# Records for this exercise
________________________

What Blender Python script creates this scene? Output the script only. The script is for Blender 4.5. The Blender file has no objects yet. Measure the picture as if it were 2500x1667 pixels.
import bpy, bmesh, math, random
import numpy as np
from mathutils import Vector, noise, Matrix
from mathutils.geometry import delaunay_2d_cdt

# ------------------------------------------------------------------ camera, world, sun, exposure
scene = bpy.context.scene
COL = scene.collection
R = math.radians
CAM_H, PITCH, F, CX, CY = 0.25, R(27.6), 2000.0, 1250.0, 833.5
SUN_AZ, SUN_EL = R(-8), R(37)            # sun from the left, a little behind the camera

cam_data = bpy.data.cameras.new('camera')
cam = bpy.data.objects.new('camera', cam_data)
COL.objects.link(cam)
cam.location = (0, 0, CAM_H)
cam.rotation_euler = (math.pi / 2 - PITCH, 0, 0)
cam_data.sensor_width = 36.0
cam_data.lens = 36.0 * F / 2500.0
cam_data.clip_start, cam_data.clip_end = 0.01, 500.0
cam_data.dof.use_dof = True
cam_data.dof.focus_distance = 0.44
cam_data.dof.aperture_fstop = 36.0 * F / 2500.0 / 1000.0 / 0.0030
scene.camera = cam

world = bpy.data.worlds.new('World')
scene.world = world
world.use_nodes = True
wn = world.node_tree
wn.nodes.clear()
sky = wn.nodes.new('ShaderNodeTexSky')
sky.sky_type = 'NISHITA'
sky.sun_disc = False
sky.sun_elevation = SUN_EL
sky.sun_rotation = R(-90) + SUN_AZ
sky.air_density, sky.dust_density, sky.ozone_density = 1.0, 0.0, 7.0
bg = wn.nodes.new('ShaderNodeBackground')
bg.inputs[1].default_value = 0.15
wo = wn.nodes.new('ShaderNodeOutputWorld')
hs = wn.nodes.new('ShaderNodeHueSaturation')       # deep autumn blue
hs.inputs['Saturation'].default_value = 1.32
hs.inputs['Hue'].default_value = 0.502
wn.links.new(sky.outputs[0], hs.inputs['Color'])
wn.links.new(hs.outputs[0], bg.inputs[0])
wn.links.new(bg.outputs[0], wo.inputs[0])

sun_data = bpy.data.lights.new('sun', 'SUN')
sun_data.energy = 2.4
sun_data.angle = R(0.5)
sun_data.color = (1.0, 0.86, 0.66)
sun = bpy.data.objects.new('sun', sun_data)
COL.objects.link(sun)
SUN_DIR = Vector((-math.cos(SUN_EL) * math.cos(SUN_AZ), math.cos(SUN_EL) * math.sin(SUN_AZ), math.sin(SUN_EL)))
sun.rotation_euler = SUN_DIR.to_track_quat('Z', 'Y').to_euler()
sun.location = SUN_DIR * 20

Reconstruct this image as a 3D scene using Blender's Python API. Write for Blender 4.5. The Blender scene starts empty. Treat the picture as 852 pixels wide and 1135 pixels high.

________________________

# Task requirements
Print only the lines that run from the start of the listing to the line bearing "from mathutils.geometry import"; please keep the first line and that last one, exactly as they appear.

# Exercise solution
What Blender Python script creates this scene? Output the script only. The script is for Blender 4.5. The Blender file has no objects yet. Measure the picture as if it were 2500x1667 pixels.
import bpy, bmesh, math, random
import numpy as np
from mathutils import Vector, noise, Matrix
from mathutils.geometry import delaunay_2d_cdt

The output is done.